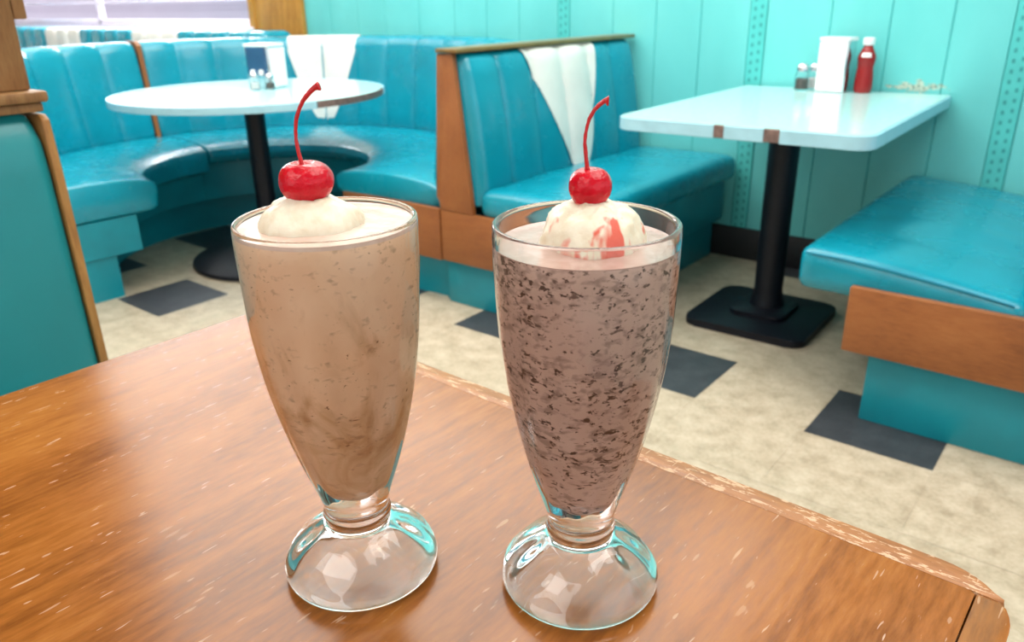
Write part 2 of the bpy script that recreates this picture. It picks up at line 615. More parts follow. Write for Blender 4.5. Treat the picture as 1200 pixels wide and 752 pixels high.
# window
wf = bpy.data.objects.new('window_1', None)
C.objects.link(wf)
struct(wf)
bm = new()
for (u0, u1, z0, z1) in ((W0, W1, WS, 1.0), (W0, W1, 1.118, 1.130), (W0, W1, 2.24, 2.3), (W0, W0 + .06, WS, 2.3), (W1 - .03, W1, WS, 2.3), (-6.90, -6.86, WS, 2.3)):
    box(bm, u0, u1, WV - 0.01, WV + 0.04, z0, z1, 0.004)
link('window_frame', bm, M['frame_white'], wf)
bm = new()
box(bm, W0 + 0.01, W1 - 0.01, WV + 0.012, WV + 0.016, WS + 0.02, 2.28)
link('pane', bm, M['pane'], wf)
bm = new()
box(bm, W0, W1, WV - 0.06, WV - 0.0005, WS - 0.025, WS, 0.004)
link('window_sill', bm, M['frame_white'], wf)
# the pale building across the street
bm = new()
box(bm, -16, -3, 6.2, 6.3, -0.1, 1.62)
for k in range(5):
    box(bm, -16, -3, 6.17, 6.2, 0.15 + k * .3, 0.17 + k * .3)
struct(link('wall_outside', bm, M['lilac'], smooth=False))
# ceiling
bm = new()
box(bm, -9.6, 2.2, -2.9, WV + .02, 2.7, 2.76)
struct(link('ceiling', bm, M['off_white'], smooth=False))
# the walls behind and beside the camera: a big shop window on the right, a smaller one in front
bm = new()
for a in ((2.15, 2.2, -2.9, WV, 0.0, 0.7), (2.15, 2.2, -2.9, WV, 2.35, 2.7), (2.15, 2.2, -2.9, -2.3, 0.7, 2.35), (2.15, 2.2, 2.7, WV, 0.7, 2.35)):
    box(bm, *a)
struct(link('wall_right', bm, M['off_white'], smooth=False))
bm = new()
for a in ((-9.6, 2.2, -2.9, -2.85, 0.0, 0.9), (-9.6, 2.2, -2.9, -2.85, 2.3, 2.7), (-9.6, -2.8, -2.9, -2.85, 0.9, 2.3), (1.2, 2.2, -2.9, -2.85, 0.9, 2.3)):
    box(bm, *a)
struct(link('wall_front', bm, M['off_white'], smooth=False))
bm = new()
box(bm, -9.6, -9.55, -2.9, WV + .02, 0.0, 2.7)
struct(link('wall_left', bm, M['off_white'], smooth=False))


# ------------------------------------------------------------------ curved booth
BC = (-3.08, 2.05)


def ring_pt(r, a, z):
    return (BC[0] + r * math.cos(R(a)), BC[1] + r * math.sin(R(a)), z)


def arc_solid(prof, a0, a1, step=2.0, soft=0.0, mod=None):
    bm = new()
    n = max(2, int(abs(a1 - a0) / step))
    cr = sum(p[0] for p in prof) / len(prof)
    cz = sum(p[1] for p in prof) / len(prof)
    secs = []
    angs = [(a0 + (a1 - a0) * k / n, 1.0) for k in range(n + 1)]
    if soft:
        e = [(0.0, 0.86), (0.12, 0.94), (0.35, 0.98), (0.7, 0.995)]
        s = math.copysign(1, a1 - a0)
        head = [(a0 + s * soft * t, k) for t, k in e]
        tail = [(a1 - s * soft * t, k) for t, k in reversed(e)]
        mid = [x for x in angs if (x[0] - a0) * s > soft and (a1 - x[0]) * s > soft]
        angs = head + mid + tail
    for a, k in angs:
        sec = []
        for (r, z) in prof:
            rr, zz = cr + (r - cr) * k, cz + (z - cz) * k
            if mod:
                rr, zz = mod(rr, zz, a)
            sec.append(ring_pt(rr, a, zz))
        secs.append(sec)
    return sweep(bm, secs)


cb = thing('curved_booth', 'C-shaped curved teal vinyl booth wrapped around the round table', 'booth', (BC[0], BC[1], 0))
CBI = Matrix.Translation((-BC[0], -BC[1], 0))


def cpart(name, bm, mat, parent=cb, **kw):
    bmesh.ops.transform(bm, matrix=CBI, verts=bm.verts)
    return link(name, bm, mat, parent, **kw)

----

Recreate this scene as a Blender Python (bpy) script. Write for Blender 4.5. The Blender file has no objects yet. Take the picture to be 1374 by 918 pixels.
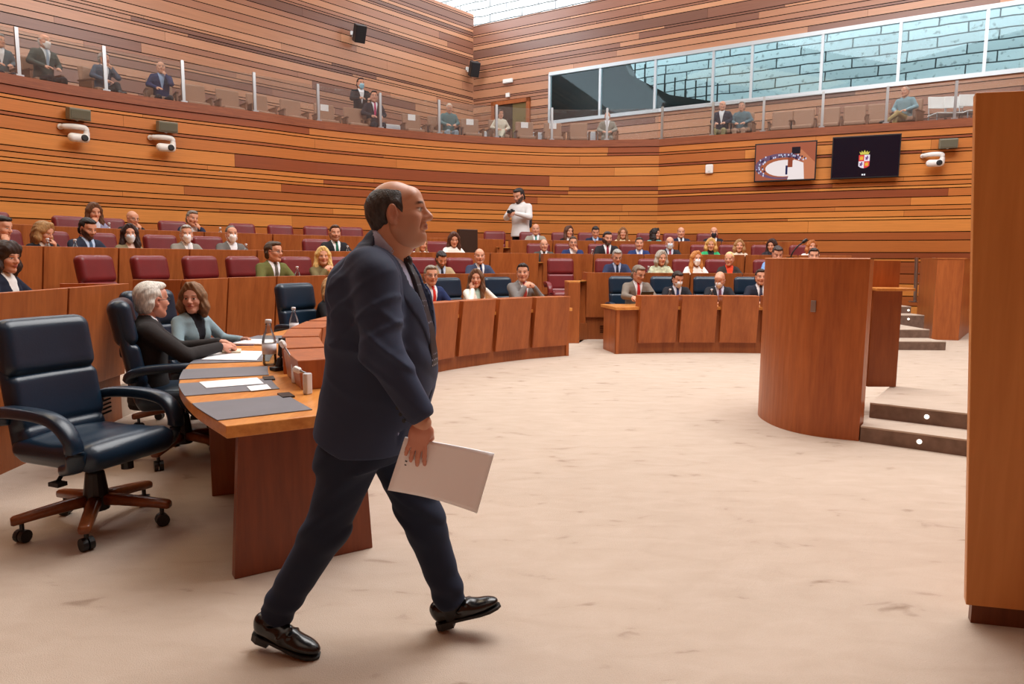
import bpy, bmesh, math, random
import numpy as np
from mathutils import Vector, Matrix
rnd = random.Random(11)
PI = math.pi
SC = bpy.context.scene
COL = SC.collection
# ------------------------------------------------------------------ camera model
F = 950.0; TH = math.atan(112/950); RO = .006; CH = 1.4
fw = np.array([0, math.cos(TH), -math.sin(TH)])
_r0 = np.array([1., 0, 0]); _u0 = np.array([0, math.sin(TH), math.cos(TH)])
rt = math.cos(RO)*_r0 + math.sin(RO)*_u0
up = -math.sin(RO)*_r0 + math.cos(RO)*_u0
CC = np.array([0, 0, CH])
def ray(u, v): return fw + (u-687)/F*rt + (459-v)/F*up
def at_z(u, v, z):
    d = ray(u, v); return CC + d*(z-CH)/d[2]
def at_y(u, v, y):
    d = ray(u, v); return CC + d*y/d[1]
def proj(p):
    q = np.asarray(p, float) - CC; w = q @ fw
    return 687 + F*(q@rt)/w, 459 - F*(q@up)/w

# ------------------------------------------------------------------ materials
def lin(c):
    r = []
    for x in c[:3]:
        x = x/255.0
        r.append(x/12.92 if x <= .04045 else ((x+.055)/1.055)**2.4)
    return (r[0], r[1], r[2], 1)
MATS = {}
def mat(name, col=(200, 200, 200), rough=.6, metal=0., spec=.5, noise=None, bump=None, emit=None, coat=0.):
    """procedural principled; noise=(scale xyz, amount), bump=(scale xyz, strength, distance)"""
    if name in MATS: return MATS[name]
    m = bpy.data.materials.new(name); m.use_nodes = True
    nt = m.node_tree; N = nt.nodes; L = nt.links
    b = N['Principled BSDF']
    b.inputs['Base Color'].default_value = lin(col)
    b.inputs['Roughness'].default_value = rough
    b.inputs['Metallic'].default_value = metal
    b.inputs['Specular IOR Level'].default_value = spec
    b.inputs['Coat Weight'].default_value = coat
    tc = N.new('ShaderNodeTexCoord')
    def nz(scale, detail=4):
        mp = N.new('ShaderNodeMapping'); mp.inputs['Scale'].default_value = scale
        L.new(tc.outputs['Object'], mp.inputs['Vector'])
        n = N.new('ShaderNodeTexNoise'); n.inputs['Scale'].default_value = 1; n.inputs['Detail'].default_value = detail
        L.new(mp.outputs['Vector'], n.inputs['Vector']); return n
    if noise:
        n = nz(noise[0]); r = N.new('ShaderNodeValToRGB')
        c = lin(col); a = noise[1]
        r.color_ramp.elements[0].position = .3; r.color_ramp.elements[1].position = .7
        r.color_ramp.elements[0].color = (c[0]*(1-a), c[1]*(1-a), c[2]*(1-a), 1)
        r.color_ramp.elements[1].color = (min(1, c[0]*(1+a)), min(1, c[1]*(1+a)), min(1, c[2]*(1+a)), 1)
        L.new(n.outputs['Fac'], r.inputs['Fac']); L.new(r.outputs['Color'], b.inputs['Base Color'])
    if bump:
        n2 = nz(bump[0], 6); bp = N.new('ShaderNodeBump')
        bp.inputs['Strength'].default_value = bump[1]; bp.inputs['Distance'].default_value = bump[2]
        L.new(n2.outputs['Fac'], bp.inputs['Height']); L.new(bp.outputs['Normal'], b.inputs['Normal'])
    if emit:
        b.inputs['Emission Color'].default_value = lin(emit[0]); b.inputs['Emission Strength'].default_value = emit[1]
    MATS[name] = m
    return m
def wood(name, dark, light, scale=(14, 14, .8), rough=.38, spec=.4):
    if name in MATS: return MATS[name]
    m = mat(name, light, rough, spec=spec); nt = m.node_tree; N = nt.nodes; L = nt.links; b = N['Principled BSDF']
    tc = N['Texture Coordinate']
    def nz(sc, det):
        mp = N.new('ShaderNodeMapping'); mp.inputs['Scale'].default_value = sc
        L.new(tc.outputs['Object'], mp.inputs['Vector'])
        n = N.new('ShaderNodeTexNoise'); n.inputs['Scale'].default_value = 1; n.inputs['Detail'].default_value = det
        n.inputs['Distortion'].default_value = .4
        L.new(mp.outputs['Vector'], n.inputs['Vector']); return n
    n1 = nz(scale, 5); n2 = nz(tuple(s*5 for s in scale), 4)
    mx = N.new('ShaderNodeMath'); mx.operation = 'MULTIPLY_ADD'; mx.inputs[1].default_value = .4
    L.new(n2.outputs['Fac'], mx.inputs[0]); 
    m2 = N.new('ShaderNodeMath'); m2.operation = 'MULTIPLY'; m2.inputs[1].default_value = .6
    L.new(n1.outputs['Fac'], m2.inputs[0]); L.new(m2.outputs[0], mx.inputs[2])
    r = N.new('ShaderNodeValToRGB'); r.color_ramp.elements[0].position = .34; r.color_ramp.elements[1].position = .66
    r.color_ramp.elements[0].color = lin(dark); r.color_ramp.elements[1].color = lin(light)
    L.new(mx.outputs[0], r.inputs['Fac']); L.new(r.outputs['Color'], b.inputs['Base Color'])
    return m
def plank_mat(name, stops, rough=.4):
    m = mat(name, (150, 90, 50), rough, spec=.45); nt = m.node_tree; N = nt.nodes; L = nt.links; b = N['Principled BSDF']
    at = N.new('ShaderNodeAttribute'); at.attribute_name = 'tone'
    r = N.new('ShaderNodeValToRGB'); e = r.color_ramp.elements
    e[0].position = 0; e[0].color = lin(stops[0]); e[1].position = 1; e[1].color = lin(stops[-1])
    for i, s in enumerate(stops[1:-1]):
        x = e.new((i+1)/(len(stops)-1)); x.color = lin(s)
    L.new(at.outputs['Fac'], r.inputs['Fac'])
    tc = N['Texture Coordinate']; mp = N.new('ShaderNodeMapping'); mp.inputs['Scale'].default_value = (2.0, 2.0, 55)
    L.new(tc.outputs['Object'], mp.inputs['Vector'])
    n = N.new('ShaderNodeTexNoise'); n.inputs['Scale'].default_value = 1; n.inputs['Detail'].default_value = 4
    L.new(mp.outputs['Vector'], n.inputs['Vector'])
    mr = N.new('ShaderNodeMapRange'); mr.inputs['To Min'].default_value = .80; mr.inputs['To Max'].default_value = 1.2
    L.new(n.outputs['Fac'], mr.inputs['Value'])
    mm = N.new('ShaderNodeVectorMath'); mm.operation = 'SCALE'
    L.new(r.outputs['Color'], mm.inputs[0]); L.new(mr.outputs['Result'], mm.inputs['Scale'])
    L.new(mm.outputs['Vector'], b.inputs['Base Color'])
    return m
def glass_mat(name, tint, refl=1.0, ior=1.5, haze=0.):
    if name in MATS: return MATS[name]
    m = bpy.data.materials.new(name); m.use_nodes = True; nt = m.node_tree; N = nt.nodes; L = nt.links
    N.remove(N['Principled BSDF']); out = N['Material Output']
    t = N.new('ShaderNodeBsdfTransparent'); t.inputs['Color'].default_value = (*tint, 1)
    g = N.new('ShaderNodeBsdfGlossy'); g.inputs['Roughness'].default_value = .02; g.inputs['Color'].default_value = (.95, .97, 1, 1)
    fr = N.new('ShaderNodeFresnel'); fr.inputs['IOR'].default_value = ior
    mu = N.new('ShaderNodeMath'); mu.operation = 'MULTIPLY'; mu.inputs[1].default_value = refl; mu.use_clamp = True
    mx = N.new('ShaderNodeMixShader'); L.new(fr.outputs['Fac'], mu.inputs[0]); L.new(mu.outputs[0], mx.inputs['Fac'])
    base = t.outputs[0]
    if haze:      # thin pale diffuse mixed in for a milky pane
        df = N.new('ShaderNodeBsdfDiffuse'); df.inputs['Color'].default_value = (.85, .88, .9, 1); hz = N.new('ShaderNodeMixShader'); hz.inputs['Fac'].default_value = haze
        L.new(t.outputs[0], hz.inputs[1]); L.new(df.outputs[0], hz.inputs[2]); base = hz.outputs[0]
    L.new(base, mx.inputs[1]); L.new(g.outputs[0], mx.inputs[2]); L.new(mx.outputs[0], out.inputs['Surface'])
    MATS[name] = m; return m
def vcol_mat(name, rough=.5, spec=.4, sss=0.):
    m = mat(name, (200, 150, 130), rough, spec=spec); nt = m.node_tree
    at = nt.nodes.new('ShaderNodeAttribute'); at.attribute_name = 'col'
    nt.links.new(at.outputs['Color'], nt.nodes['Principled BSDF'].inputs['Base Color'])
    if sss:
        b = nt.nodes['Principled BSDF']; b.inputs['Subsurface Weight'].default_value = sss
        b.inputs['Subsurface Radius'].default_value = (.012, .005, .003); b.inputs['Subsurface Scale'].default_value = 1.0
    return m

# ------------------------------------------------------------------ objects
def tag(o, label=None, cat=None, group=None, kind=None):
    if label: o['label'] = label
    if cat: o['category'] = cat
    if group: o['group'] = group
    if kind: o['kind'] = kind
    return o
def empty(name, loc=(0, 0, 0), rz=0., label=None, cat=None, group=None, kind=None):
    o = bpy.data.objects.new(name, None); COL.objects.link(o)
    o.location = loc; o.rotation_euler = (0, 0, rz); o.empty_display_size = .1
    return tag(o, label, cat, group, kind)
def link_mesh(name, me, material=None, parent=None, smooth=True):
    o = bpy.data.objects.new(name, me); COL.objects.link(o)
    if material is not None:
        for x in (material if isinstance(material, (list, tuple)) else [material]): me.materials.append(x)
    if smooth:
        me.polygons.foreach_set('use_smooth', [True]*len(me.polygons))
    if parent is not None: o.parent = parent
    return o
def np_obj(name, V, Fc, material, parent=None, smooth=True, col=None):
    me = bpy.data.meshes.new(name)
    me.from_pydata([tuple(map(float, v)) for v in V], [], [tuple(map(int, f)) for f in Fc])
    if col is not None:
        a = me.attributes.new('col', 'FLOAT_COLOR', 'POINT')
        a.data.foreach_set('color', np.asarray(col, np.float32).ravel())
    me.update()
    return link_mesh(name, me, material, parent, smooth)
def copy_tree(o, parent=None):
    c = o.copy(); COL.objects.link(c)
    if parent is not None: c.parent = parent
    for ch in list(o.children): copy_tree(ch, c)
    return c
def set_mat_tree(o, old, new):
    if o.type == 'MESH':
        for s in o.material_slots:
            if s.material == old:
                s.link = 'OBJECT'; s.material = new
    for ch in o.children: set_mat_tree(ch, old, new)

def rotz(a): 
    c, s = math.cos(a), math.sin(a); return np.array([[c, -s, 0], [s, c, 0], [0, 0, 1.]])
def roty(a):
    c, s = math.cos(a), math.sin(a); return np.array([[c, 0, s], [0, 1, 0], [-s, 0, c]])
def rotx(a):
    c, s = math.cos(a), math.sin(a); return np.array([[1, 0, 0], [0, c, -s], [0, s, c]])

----

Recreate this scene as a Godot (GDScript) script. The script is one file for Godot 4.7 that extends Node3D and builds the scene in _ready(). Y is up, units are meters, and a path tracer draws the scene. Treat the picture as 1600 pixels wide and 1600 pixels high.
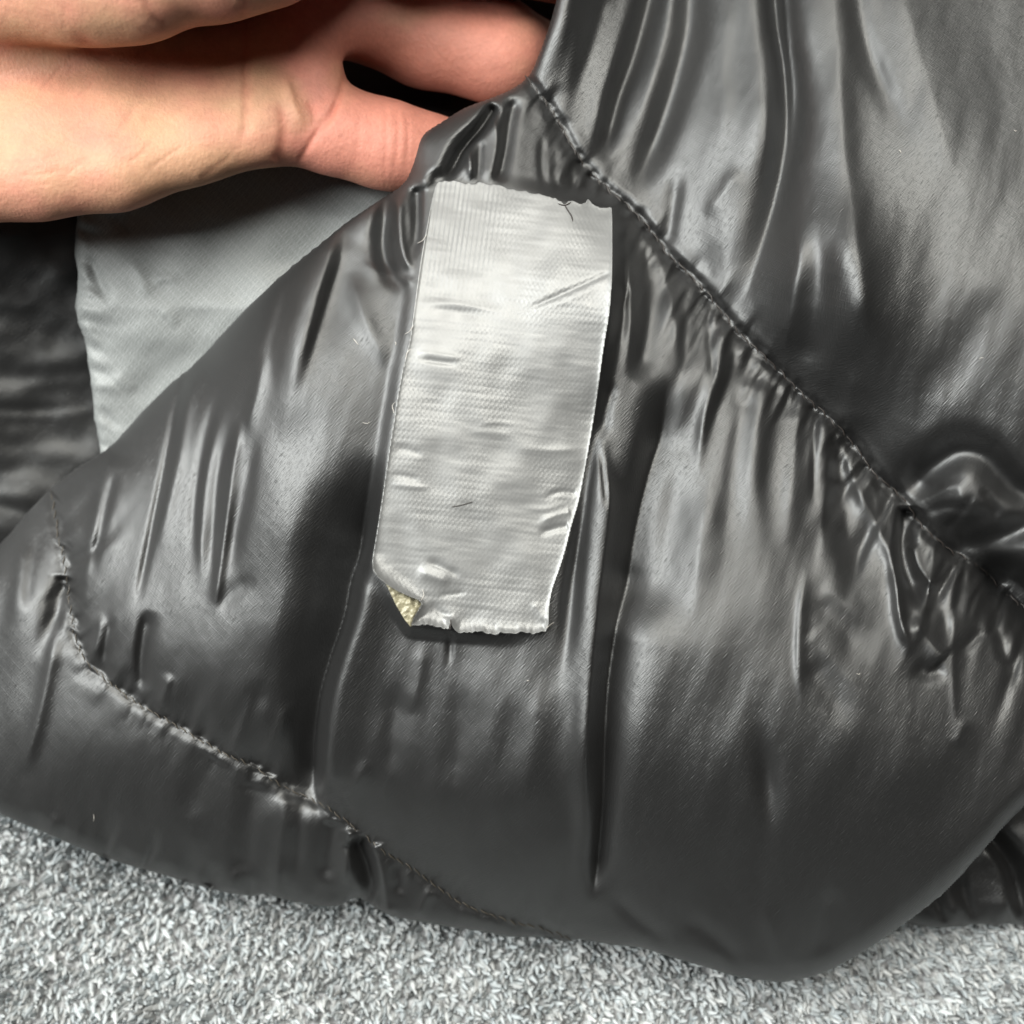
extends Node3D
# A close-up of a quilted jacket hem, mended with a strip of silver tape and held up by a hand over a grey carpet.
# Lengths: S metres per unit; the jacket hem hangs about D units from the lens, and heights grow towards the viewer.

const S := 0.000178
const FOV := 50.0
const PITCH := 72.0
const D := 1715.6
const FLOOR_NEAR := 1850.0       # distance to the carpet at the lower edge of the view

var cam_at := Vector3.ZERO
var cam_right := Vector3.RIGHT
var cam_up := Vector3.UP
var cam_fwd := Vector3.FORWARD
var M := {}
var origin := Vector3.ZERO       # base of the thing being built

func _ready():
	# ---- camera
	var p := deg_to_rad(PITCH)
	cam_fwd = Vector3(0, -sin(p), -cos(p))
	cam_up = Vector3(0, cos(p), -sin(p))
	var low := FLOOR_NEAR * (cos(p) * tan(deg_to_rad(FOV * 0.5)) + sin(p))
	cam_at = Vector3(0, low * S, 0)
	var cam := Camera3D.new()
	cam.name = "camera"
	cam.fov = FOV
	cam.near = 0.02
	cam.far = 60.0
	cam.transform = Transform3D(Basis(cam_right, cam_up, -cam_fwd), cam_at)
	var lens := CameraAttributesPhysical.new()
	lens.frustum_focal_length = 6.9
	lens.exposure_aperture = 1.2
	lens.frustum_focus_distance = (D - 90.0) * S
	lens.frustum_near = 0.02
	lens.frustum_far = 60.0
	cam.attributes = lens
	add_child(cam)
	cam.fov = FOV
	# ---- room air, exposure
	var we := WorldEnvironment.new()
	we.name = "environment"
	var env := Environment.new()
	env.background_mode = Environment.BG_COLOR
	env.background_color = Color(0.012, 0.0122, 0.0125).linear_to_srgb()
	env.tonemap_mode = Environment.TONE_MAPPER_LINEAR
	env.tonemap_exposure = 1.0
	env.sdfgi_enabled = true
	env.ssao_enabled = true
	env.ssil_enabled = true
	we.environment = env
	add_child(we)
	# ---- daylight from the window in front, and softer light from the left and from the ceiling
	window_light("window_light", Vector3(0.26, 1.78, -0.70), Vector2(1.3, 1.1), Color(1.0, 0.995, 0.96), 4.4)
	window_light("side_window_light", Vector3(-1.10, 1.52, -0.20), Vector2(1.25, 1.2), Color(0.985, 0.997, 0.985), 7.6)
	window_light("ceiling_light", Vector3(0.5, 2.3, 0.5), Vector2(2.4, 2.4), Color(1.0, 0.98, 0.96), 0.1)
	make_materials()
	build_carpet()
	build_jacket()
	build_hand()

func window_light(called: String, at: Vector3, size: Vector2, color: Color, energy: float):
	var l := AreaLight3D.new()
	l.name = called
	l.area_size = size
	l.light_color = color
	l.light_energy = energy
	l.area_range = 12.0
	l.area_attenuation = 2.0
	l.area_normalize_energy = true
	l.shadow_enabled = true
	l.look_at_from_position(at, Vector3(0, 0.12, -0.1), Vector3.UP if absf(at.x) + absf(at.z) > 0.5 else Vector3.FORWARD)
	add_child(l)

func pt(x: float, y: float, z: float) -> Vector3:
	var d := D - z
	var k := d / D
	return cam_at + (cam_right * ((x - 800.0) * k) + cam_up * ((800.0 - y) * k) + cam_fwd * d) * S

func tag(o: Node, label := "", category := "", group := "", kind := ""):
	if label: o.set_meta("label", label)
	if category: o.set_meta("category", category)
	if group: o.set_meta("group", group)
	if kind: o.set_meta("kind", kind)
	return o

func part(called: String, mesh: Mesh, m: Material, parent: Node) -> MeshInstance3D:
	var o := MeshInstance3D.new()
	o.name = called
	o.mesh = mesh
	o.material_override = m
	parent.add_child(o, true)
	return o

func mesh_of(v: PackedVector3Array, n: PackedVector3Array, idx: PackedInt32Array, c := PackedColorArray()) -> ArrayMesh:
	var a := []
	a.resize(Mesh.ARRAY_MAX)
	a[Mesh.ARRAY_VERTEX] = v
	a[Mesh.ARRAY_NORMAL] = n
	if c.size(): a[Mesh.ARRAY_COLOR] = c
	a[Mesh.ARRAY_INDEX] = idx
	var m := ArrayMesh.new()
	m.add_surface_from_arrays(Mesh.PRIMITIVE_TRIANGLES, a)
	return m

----

Task goal:
Write out, exactly as they stand, the lines from the one containing "Write part 2" through the one containing "return (BC[0] +", both ends included.

Task answer:
Write part 2 of the bpy script that recreates this picture. It picks up at line 615. More parts follow. Write for Blender 4.5. Treat the picture as 1200 pixels wide and 752 pixels high.
# window
wf = bpy.data.objects.new('window_1', None)
C.objects.link(wf)
struct(wf)
bm = new()
for (u0, u1, z0, z1) in ((W0, W1, WS, 1.0), (W0, W1, 1.118, 1.130), (W0, W1, 2.24, 2.3), (W0, W0 + .06, WS, 2.3), (W1 - .03, W1, WS, 2.3), (-6.90, -6.86, WS, 2.3)):
    box(bm, u0, u1, WV - 0.01, WV + 0.04, z0, z1, 0.004)
link('window_frame', bm, M['frame_white'], wf)
bm = new()
box(bm, W0 + 0.01, W1 - 0.01, WV + 0.012, WV + 0.016, WS + 0.02, 2.28)
link('pane', bm, M['pane'], wf)
bm = new()
box(bm, W0, W1, WV - 0.06, WV - 0.0005, WS - 0.025, WS, 0.004)
link('window_sill', bm, M['frame_white'], wf)
# the pale building across the street
bm = new()
box(bm, -16, -3, 6.2, 6.3, -0.1, 1.62)
for k in range(5):
    box(bm, -16, -3, 6.17, 6.2, 0.15 + k * .3, 0.17 + k * .3)
struct(link('wall_outside', bm, M['lilac'], smooth=False))
# ceiling
bm = new()
box(bm, -9.6, 2.2, -2.9, WV + .02, 2.7, 2.76)
struct(link('ceiling', bm, M['off_white'], smooth=False))
# the walls behind and beside the camera: a big shop window on the right, a smaller one in front
bm = new()
for a in ((2.15, 2.2, -2.9, WV, 0.0, 0.7), (2.15, 2.2, -2.9, WV, 2.35, 2.7), (2.15, 2.2, -2.9, -2.3, 0.7, 2.35), (2.15, 2.2, 2.7, WV, 0.7, 2.35)):
    box(bm, *a)
struct(link('wall_right', bm, M['off_white'], smooth=False))
bm = new()
for a in ((-9.6, 2.2, -2.9, -2.85, 0.0, 0.9), (-9.6, 2.2, -2.9, -2.85, 2.3, 2.7), (-9.6, -2.8, -2.9, -2.85, 0.9, 2.3), (1.2, 2.2, -2.9, -2.85, 0.9, 2.3)):
    box(bm, *a)
struct(link('wall_front', bm, M['off_white'], smooth=False))
bm = new()
box(bm, -9.6, -9.55, -2.9, WV + .02, 0.0, 2.7)
struct(link('wall_left', bm, M['off_white'], smooth=False))


# ------------------------------------------------------------------ curved booth
BC = (-3.08, 2.05)


def ring_pt(r, a, z):
    return (BC[0] + r * math.cos(R(a)), BC[1] + r * math.sin(R(a)), z)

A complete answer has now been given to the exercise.